Canonical also optimized the release for Arm-based chip architectures, such as those used by AWS Graviton processors. The company also worked closely with Oracle to enable Ubuntu on all of its hardware.
“With Ubuntu 22.04 LTS on Oracle Cloud Infrastructure, developers get a highly optimized operating system and kernel with excellent boot speed, security and stability,” said Bo English-Wiczling, senior director of developer relations at Oracle. “This includes the latest Arm servers, Ampere A1.”
For data-intensive workloads, the new version supports Nvidia Corp.’s virtual GPU Software 1.40 drivers that data scientists can natively install in virtual machines.

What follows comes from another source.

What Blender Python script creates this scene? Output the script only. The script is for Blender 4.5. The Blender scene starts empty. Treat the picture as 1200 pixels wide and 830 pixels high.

This allows them to parallelize and isolate machine learning workloads and use hardware efficiently for computation.
“Organizations can now run Nvidia AI on Ubuntu to help solve some of humanity’s biggest challenges with new products and systems that simplify operations, boost safety and improve communication,” said Manuvir Das, vice president of enterprise computing at Nvidia.
Now available in beta, Ubuntu 22.04 also includes a real-time kernel designed to meet critical infrastructure needs for telecommunications, such as 5G communications, with guaranteed ultra-low latency and security. It can also serve for latency-sensitive use cases in automation and robotics as well.
The new version also makes it easier to conform to industry compliance standards such as PCI-DSS, HIPAA and FedRAMP. To support this, vulnerability information about Canonical Ubuntu LTS releases is now published as an open vulnerability stream so that they can be integrated to industry-standard scanning and audit tools.
“Our mission is to be a secure, reliable and consistent open-source platform everywhere,” said Mark Shuttleworth, chief executive of Canonical. “Ubuntu 22.04 LTS unlocks innovation for industries with demanding infrastructure security requirements, such as telecommunications and industrial automation.”
Ubuntu 22.04 LTS is generally available today on the Ubuntu downloads page and through major public clouds.